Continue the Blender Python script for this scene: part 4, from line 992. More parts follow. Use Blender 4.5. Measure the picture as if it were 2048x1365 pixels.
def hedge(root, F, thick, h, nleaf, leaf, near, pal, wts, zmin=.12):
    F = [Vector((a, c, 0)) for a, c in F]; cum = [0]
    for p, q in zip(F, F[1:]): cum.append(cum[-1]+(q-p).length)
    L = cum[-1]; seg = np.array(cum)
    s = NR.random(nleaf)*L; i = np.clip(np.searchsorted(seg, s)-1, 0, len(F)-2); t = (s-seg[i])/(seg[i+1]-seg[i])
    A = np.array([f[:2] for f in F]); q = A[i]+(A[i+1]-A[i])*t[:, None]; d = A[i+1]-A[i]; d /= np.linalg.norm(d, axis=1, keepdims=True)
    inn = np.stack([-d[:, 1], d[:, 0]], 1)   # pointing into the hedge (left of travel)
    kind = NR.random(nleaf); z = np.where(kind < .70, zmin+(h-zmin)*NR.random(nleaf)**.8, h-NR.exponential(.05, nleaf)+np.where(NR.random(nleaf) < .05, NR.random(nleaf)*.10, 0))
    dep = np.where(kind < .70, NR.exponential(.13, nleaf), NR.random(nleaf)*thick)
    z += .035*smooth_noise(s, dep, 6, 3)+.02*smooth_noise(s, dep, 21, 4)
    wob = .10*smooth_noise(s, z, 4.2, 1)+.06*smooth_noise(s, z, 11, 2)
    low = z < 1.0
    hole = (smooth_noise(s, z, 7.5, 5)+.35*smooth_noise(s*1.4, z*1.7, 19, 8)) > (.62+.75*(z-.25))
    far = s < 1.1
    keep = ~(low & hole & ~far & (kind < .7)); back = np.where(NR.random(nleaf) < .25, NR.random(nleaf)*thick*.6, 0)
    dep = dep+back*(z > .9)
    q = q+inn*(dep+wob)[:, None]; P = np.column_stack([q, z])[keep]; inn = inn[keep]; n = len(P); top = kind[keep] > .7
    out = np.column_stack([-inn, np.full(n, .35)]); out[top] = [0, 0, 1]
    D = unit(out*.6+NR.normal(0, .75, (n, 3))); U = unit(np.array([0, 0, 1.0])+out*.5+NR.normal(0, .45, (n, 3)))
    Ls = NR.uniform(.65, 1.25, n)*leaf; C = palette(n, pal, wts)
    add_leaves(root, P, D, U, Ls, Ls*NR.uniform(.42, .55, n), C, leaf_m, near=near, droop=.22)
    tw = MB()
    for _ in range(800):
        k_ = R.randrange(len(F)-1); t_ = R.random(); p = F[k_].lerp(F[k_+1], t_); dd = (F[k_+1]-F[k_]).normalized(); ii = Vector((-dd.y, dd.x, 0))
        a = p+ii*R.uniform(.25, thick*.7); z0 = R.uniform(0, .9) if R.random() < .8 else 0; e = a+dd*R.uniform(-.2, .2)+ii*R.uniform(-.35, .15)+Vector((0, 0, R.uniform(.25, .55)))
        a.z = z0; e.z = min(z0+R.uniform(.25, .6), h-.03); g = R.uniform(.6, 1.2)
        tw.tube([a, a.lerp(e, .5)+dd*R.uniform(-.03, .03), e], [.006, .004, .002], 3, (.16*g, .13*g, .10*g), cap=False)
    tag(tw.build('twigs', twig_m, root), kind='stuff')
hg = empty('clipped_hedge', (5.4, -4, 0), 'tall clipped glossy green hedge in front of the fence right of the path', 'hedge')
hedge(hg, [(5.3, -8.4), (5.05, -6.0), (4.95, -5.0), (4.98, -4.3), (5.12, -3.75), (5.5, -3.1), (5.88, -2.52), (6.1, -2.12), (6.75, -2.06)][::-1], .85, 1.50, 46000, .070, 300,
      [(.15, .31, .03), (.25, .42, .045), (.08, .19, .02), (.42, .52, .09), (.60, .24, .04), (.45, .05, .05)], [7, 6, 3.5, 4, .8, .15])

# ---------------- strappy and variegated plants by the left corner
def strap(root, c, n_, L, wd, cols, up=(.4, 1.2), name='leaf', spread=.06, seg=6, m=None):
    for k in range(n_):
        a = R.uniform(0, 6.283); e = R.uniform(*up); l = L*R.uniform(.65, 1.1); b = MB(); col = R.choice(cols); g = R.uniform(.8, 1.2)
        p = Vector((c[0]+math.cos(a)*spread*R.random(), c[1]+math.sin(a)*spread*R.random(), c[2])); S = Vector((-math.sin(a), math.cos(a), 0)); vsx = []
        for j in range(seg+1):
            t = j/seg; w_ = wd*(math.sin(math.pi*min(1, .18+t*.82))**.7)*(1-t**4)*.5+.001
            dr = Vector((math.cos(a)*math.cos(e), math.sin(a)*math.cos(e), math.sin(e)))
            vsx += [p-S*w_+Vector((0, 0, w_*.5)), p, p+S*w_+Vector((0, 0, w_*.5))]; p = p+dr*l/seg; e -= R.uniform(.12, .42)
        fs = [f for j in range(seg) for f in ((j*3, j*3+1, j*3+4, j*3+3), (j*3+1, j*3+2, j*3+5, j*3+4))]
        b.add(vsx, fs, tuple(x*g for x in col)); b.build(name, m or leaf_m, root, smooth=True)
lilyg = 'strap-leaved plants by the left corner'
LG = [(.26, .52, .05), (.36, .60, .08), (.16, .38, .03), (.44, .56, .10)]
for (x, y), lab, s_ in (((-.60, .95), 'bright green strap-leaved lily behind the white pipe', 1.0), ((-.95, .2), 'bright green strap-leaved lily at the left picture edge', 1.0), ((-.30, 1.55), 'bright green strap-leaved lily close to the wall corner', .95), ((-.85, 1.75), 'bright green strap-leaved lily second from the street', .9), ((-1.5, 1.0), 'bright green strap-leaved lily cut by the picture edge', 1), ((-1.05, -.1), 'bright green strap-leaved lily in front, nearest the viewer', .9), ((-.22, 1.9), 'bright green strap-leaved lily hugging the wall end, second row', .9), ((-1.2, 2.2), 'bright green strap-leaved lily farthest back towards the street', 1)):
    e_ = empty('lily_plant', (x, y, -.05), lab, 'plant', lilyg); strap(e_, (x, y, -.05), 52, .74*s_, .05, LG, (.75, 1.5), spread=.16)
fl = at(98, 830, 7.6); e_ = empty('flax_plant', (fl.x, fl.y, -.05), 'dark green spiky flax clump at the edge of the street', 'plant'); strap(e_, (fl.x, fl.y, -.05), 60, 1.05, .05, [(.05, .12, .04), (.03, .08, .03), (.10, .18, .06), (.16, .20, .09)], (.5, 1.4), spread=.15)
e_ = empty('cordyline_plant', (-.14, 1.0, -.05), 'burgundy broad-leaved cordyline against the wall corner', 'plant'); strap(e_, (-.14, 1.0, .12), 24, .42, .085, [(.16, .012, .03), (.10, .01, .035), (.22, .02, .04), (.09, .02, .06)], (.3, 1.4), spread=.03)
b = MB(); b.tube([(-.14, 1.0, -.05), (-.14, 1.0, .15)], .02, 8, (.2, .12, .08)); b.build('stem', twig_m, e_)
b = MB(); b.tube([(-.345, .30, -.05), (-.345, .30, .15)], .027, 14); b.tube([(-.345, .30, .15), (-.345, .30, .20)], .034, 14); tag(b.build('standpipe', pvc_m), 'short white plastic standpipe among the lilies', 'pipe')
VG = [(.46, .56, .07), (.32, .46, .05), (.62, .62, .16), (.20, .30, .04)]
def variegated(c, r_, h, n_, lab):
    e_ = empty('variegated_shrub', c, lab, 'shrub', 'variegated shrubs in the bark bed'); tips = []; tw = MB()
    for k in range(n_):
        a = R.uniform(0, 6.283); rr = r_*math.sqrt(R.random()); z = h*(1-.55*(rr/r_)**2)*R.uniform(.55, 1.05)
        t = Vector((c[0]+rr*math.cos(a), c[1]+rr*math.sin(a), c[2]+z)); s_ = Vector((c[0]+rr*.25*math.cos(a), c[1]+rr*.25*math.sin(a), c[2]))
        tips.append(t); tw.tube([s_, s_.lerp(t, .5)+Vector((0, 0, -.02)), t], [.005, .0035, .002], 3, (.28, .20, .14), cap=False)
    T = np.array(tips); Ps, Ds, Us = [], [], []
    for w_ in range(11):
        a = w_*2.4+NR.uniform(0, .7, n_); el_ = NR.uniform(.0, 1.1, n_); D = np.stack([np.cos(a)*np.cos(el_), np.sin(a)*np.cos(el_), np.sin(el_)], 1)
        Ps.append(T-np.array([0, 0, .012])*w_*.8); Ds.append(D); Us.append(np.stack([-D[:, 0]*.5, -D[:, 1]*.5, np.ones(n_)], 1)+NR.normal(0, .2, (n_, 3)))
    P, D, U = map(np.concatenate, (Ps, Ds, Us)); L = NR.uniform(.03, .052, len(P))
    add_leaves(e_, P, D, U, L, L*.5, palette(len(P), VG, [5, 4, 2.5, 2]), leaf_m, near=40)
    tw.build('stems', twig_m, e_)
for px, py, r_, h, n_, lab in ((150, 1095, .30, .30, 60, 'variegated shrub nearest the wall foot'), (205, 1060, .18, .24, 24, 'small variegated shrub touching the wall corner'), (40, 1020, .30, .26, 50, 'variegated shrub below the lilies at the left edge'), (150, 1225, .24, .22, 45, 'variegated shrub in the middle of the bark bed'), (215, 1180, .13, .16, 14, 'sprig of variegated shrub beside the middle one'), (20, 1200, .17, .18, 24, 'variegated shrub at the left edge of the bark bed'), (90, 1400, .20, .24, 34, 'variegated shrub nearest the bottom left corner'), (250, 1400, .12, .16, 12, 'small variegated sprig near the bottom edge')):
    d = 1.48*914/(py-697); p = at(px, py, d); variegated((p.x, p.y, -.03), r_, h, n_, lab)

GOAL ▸
Which lines include the word "from"? Copy every one of them.

RESPONSE ▸
Continue the Blender Python script for this scene: part 4, from line 992. More parts follow. Use Blender 4.5. Measure the picture as if it were 2048x1365 pixels.
for (x, y), lab, s_ in (((-.60, .95), 'bright green strap-leaved lily behind the white pipe', 1.0), ((-.95, .2), 'bright green strap-leaved lily at the left picture edge', 1.0), ((-.30, 1.55), 'bright green strap-leaved lily close to the wall corner', .95), ((-.85, 1.75), 'bright green strap-leaved lily second from the street', .9), ((-1.5, 1.0), 'bright green strap-leaved lily cut by the picture edge', 1), ((-1.05, -.1), 'bright green strap-leaved lily in front, nearest the viewer', .9), ((-.22, 1.9), 'bright green strap-leaved lily hugging the wall end, second row', .9), ((-1.2, 2.2), 'bright green strap-leaved lily farthest back towards the street', 1)):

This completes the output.